28 Ekim 2011 Cuma

"Çevreye Verdiğimiz Rahatsızlıktan Dolayı Özür Dileriz"




Sokağımızda 2 hafta süren bi çalışma peydah oldu. Bildiğin kazdılar, deldiler asfaltı. Hatta bi kerede delip bitirmediler. Deldiler, asfaltladılar. 1 hafta sonra aynı şeyi tekrar yaptılar. Baya bi kafamızı "okşadılar" sesleriyle.

Engebeli yollardan zıplaya hoplaya geçerken içimde öznesi ve nesnesi karışık küfürler dönüp duruyordu. Herkes gergindi, tüm sokak sakinleri, onlar da geriliyorlardı eminim, sabah erkenden şişik gözlerle uyanırlardı. Ama bi gün bitecekti işte ve zaten belediye "çevreye verdiği rahatsızlıktan dolayı" özür dilemekteydi.

İnsanların hayatına girip çıkıyoruz, aynı şekilde bizim hayatımızda yer alıyor birileri. Öyle içselleştiriyoruz ki bazen, kötü bi son tahmin etsek de oradaki tabelanın hatrına katlanıyoruz. Bi şekilde özür dileyecek birileri. Ama biz affedebilecek miyiz? Ya da özür dileyebilmeyi başarabilecek miyiz?

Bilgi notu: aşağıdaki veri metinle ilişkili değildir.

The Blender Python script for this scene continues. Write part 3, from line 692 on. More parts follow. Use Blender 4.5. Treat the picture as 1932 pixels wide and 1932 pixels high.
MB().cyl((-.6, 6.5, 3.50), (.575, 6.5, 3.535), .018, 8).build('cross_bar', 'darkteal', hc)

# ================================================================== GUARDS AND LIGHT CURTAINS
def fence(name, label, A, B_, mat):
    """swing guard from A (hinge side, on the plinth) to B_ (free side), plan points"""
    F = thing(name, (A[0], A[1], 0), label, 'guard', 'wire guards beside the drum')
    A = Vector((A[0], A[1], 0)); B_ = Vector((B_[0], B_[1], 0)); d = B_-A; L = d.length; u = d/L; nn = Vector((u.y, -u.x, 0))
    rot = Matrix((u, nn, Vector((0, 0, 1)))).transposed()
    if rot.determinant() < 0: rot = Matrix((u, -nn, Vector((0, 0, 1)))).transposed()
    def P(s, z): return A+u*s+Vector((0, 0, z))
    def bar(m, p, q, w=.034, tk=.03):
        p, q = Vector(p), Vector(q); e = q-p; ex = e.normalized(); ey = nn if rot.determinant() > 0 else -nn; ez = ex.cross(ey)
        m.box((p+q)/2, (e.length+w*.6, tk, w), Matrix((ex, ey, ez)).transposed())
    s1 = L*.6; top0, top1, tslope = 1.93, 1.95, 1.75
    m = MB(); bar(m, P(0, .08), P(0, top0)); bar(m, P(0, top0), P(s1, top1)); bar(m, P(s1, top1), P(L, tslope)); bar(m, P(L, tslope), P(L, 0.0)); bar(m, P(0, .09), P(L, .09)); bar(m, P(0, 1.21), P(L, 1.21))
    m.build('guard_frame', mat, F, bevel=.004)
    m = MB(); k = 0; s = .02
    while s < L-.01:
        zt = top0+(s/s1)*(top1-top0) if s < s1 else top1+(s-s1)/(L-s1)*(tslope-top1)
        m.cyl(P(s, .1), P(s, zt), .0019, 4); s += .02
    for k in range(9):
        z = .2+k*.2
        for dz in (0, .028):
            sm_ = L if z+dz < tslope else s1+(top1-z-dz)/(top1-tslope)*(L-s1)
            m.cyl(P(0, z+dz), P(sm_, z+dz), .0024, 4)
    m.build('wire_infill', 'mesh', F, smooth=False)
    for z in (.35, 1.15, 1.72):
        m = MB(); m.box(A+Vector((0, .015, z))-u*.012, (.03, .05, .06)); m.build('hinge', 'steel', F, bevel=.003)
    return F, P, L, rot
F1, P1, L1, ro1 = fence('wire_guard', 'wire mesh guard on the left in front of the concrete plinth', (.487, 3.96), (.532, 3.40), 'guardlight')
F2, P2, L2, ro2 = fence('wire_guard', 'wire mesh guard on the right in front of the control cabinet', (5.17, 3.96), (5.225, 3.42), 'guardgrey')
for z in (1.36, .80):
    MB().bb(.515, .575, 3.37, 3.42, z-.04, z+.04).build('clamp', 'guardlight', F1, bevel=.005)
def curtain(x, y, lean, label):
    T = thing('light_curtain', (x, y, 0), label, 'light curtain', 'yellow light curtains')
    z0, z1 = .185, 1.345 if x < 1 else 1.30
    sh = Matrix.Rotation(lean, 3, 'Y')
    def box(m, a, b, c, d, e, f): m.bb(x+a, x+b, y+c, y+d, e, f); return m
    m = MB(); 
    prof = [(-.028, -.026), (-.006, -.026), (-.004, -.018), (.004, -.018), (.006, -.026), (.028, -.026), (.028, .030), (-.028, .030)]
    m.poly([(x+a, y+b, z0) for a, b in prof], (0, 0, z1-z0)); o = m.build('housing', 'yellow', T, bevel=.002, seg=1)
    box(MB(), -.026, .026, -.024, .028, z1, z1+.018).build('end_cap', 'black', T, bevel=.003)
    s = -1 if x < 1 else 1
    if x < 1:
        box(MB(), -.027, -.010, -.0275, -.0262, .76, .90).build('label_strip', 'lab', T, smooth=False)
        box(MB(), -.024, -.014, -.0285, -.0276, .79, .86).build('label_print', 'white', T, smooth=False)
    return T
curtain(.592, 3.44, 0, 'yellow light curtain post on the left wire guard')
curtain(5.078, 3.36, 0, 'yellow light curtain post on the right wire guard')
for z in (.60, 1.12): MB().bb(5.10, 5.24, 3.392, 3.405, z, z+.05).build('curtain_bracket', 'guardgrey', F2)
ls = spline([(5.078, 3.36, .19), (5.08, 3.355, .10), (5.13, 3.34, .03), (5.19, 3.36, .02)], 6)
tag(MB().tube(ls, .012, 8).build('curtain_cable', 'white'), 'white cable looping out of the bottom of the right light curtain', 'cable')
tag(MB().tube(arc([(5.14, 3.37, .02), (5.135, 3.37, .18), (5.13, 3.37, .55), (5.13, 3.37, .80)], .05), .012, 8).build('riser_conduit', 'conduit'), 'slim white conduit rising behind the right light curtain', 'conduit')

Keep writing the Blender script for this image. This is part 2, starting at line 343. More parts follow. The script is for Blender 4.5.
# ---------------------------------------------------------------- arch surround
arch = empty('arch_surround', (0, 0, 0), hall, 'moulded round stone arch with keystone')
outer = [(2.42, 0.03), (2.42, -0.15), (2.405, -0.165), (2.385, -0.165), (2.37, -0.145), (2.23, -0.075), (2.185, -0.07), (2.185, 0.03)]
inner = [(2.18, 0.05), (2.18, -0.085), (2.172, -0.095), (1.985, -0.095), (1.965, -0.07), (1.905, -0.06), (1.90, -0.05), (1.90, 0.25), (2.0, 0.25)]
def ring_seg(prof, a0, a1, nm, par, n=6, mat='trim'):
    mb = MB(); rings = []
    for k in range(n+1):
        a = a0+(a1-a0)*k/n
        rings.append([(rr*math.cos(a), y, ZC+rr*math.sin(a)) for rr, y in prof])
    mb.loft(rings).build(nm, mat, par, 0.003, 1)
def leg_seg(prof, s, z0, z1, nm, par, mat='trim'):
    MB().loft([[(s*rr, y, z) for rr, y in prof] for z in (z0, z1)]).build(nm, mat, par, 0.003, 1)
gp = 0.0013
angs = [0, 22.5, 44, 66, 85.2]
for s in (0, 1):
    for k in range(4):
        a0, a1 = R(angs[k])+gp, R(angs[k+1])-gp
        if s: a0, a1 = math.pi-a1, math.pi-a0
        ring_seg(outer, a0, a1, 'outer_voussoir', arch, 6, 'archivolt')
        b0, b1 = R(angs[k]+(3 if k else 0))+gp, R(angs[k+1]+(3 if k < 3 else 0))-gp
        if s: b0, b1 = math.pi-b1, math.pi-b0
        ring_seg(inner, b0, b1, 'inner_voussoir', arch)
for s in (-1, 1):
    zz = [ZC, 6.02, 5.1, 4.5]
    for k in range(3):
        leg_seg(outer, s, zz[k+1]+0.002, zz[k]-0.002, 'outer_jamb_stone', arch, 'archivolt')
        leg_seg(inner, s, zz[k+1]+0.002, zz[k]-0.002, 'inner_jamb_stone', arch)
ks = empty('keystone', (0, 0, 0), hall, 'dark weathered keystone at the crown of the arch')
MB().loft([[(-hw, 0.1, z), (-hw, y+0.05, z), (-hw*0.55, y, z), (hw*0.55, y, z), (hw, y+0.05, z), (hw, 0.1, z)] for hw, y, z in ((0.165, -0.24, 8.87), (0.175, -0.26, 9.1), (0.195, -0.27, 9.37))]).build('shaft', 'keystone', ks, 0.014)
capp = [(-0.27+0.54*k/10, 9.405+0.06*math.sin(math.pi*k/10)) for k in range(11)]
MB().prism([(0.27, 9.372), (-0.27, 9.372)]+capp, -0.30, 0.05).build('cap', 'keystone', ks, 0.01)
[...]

Orada tabela duruyorken ve bi gün bitecek düşüncesiyle isyan etmekte geç mi kalıyoruz, tembellik mi ediyoruz? Yada o kadar alışmışız ki belediyenin özür dilemesine, her şeyi affetmeye o kadar hazır haldeymişiz ki...

Affetmek erdemdi belki ama zaman gelir affedilen de oluruz. Sokağın alelade bi köşesine yerleştirilmiş ve her sokağa gidildiğinde "aynı" yere konulan tabela ile ikna olmayı kabulleniyor muyuz gerçekten?